TO DO — Copy each line of the data below with the word "trees".

INFORMATION SUPPLIED —
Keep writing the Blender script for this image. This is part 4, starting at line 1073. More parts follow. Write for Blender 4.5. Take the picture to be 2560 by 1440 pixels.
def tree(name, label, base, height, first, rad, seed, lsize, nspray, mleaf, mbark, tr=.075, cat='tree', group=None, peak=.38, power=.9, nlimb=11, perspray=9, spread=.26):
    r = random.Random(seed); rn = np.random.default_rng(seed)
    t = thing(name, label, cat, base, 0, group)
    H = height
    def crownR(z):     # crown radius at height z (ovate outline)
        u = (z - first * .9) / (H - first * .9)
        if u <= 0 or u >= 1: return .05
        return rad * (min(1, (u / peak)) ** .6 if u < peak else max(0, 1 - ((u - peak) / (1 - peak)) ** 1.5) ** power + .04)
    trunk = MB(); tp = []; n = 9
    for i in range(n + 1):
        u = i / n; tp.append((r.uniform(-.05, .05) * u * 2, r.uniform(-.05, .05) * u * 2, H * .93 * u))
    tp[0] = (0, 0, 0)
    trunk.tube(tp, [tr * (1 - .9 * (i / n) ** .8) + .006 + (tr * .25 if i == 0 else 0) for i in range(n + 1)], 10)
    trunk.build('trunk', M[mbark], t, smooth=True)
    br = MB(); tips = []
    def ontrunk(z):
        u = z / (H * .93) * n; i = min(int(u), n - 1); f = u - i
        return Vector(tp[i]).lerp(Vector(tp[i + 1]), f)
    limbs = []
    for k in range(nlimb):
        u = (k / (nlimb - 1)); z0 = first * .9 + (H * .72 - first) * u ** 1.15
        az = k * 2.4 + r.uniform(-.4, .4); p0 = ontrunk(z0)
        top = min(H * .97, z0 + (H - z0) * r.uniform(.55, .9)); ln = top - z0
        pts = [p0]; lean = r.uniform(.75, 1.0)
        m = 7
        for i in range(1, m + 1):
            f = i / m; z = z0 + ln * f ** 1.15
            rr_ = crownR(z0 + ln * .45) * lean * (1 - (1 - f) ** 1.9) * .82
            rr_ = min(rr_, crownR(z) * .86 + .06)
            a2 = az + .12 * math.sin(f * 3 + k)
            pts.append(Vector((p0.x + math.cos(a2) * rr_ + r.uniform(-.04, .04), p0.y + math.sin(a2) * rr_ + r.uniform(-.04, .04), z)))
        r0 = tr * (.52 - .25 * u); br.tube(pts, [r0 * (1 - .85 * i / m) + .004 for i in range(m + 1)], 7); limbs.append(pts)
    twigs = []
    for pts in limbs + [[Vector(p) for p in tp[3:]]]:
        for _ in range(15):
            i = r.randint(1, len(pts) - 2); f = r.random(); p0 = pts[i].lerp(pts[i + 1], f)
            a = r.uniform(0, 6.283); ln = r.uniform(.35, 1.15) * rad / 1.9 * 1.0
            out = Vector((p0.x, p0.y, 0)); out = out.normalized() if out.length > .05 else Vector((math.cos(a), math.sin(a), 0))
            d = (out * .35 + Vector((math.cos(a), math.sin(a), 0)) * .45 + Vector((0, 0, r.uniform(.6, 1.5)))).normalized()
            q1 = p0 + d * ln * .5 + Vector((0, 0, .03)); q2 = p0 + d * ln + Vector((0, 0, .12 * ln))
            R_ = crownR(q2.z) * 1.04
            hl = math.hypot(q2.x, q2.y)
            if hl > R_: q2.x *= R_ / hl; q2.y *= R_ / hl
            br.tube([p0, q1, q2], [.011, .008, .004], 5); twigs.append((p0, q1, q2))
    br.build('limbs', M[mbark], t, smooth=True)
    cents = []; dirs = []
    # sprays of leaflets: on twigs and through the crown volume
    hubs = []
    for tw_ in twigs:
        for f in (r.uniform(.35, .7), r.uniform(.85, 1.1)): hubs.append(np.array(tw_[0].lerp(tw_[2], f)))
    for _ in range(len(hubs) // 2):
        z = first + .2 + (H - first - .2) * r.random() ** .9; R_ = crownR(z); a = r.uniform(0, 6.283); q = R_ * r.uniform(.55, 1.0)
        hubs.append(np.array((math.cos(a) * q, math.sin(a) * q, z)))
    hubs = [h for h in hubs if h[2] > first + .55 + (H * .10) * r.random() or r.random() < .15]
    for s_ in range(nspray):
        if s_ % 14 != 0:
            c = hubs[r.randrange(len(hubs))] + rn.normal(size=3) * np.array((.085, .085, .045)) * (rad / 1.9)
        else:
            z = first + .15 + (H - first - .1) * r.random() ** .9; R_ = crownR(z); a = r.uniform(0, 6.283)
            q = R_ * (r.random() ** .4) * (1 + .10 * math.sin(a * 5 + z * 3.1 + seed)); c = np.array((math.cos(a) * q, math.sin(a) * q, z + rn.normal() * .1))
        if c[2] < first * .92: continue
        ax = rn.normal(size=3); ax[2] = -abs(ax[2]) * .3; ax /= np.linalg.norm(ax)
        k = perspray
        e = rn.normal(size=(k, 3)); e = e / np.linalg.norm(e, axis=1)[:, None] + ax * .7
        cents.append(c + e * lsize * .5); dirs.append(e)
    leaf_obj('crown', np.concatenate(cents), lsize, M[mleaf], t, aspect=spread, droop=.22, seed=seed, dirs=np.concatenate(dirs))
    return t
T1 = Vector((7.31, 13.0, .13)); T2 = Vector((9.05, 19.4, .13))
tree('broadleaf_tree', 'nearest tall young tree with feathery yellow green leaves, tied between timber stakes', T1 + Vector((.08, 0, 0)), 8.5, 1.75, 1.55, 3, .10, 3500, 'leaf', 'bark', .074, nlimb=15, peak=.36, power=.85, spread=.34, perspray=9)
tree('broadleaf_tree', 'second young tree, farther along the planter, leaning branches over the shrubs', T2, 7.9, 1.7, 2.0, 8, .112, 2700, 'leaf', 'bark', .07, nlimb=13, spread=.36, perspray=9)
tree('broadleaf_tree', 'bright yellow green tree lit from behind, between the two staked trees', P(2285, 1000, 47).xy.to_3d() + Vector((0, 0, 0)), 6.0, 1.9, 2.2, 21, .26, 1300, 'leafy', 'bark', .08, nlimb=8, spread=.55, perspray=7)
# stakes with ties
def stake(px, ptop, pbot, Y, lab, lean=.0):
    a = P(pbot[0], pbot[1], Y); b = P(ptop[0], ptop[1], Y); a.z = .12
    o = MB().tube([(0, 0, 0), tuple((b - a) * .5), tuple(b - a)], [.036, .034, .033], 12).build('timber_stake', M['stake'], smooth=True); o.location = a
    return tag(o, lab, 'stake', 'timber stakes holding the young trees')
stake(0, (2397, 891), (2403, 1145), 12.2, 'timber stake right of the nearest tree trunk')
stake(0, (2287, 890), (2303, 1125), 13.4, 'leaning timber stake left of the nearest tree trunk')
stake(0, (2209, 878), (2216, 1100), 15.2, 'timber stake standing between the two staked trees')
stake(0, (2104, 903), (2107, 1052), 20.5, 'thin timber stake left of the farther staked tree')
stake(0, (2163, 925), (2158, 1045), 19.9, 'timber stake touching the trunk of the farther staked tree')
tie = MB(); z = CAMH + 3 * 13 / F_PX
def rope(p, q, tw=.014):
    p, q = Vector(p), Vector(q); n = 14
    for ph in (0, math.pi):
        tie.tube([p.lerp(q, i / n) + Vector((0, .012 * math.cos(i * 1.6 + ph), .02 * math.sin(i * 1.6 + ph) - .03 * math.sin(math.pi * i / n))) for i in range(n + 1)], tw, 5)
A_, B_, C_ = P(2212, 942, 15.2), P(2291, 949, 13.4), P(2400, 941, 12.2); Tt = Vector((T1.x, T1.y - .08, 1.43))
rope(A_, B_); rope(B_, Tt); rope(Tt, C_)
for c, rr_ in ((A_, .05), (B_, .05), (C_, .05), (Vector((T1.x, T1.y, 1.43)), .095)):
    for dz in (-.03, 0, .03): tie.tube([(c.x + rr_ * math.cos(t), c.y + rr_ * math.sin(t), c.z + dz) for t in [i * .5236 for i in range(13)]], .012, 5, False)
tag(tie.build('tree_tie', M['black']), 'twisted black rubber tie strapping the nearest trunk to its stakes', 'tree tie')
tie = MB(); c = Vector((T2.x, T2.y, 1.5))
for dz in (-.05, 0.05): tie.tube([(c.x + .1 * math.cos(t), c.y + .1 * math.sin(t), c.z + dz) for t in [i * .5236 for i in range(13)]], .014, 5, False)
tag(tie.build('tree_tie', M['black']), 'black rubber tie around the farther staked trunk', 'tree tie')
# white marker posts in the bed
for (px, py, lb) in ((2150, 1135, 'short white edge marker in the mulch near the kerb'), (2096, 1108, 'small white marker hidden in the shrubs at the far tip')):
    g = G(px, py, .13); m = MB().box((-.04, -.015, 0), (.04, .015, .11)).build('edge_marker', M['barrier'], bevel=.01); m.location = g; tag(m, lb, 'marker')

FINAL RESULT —
tree('broadleaf_tree', 'bright yellow green tree lit from behind, between the two staked trees', P(2285, 1000, 47).xy.to_3d() + Vector((0, 0, 0)), 6.0, 1.9, 2.2, 21, .26, 1300, 'leafy', 'bark', .08, nlimb=8, spread=.55, perspray=7)
    return tag(o, lab, 'stake', 'timber stakes holding the young trees')
stake(0, (2209, 878), (2216, 1100), 15.2, 'timber stake standing between the two staked trees')